**Task prompt**: Would you output the whole listing below, exactly as it reads?

**Recorded data**:
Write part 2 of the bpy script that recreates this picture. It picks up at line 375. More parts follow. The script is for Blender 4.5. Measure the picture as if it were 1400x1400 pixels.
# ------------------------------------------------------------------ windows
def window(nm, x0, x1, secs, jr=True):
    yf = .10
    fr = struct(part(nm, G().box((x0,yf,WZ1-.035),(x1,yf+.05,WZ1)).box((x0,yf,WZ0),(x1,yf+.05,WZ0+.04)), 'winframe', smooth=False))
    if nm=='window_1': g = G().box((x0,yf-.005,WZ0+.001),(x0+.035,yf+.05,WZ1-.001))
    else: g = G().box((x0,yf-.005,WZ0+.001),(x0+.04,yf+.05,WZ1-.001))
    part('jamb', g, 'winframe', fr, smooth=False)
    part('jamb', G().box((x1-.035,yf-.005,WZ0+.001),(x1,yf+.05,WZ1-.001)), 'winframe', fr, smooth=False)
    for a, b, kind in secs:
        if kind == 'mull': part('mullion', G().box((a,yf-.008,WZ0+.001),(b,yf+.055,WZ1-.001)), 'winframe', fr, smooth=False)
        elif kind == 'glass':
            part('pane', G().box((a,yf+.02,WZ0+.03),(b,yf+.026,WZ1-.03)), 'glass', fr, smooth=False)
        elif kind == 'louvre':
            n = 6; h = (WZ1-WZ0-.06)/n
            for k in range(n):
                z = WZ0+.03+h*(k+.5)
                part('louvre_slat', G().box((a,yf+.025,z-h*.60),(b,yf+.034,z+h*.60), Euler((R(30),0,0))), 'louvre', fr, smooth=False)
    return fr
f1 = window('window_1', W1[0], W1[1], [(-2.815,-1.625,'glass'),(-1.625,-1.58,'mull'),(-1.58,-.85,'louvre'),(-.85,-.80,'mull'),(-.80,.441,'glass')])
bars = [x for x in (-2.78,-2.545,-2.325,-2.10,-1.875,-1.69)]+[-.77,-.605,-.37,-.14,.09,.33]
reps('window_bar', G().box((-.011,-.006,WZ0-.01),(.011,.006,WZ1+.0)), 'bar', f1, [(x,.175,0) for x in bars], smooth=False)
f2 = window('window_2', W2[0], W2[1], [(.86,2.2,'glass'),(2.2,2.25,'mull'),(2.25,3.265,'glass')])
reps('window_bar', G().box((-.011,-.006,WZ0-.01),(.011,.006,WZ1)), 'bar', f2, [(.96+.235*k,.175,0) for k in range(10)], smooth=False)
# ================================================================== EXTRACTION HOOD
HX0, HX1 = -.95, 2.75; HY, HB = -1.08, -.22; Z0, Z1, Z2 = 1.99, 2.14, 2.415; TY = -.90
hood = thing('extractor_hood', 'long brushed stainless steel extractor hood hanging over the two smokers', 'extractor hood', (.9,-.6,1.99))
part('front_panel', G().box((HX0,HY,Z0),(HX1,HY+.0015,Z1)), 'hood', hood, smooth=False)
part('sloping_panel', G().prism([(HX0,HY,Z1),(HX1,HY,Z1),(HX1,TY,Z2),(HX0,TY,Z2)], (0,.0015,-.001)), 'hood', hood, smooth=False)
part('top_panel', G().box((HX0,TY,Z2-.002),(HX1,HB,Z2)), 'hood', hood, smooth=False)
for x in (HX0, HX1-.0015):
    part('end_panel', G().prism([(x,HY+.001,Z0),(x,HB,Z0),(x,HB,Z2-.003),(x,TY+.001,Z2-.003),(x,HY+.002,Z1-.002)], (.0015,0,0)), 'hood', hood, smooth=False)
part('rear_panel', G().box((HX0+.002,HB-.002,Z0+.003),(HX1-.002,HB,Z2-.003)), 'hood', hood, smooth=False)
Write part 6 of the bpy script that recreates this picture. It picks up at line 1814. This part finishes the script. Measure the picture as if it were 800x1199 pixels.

**Task result**:
Write part 2 of the bpy script that recreates this picture. It picks up at line 375. More parts follow. The script is for Blender 4.5. Measure the picture as if it were 1400x1400 pixels.
# ------------------------------------------------------------------ windows
def window(nm, x0, x1, secs, jr=True):
    yf = .10
    fr = struct(part(nm, G().box((x0,yf,WZ1-.035),(x1,yf+.05,WZ1)).box((x0,yf,WZ0),(x1,yf+.05,WZ0+.04)), 'winframe', smooth=False))
    if nm=='window_1': g = G().box((x0,yf-.005,WZ0+.001),(x0+.035,yf+.05,WZ1-.001))
    else: g = G().box((x0,yf-.005,WZ0+.001),(x0+.04,yf+.05,WZ1-.001))
    part('jamb', g, 'winframe', fr, smooth=False)
    part('jamb', G().box((x1-.035,yf-.005,WZ0+.001),(x1,yf+.05,WZ1-.001)), 'winframe', fr, smooth=False)
    for a, b, kind in secs:
        if kind == 'mull': part('mullion', G().box((a,yf-.008,WZ0+.001),(b,yf+.055,WZ1-.001)), 'winframe', fr, smooth=False)
        elif kind == 'glass':
            part('pane', G().box((a,yf+.02,WZ0+.03),(b,yf+.026,WZ1-.03)), 'glass', fr, smooth=False)
        elif kind == 'louvre':
            n = 6; h = (WZ1-WZ0-.06)/n
            for k in range(n):
                z = WZ0+.03+h*(k+.5)
                part('louvre_slat', G().box((a,yf+.025,z-h*.60),(b,yf+.034,z+h*.60), Euler((R(30),0,0))), 'louvre', fr, smooth=False)
    return fr
f1 = window('window_1', W1[0], W1[1], [(-2.815,-1.625,'glass'),(-1.625,-1.58,'mull'),(-1.58,-.85,'louvre'),(-.85,-.80,'mull'),(-.80,.441,'glass')])
bars = [x for x in (-2.78,-2.545,-2.325,-2.10,-1.875,-1.69)]+[-.77,-.605,-.37,-.14,.09,.33]
reps('window_bar', G().box((-.011,-.006,WZ0-.01),(.011,.006,WZ1+.0)), 'bar', f1, [(x,.175,0) for x in bars], smooth=False)
f2 = window('window_2', W2[0], W2[1], [(.86,2.2,'glass'),(2.2,2.25,'mull'),(2.25,3.265,'glass')])
reps('window_bar', G().box((-.011,-.006,WZ0-.01),(.011,.006,WZ1)), 'bar', f2, [(.96+.235*k,.175,0) for k in range(10)], smooth=False)
# ================================================================== EXTRACTION HOOD
HX0, HX1 = -.95, 2.75; HY, HB = -1.08, -.22; Z0, Z1, Z2 = 1.99, 2.14, 2.415; TY = -.90
hood = thing('extractor_hood', 'long brushed stainless steel extractor hood hanging over the two smokers', 'extractor hood', (.9,-.6,1.99))
part('front_panel', G().box((HX0,HY,Z0),(HX1,HY+.0015,Z1)), 'hood', hood, smooth=False)
part('sloping_panel', G().prism([(HX0,HY,Z1),(HX1,HY,Z1),(HX1,TY,Z2),(HX0,TY,Z2)], (0,.0015,-.001)), 'hood', hood, smooth=False)
part('top_panel', G().box((HX0,TY,Z2-.002),(HX1,HB,Z2)), 'hood', hood, smooth=False)
for x in (HX0, HX1-.0015):
    part('end_panel', G().prism([(x,HY+.001,Z0),(x,HB,Z0),(x,HB,Z2-.003),(x,TY+.001,Z2-.003),(x,HY+.002,Z1-.002)], (.0015,0,0)), 'hood', hood, smooth=False)
part('rear_panel', G().box((HX0+.002,HB-.002,Z0+.003),(HX1-.002,HB,Z2-.003)), 'hood', hood, smooth=False)
Write part 6 of the bpy script that recreates this picture. It picks up at line 1814. This part finishes the script. Measure the picture as if it were 800x1199 pixels.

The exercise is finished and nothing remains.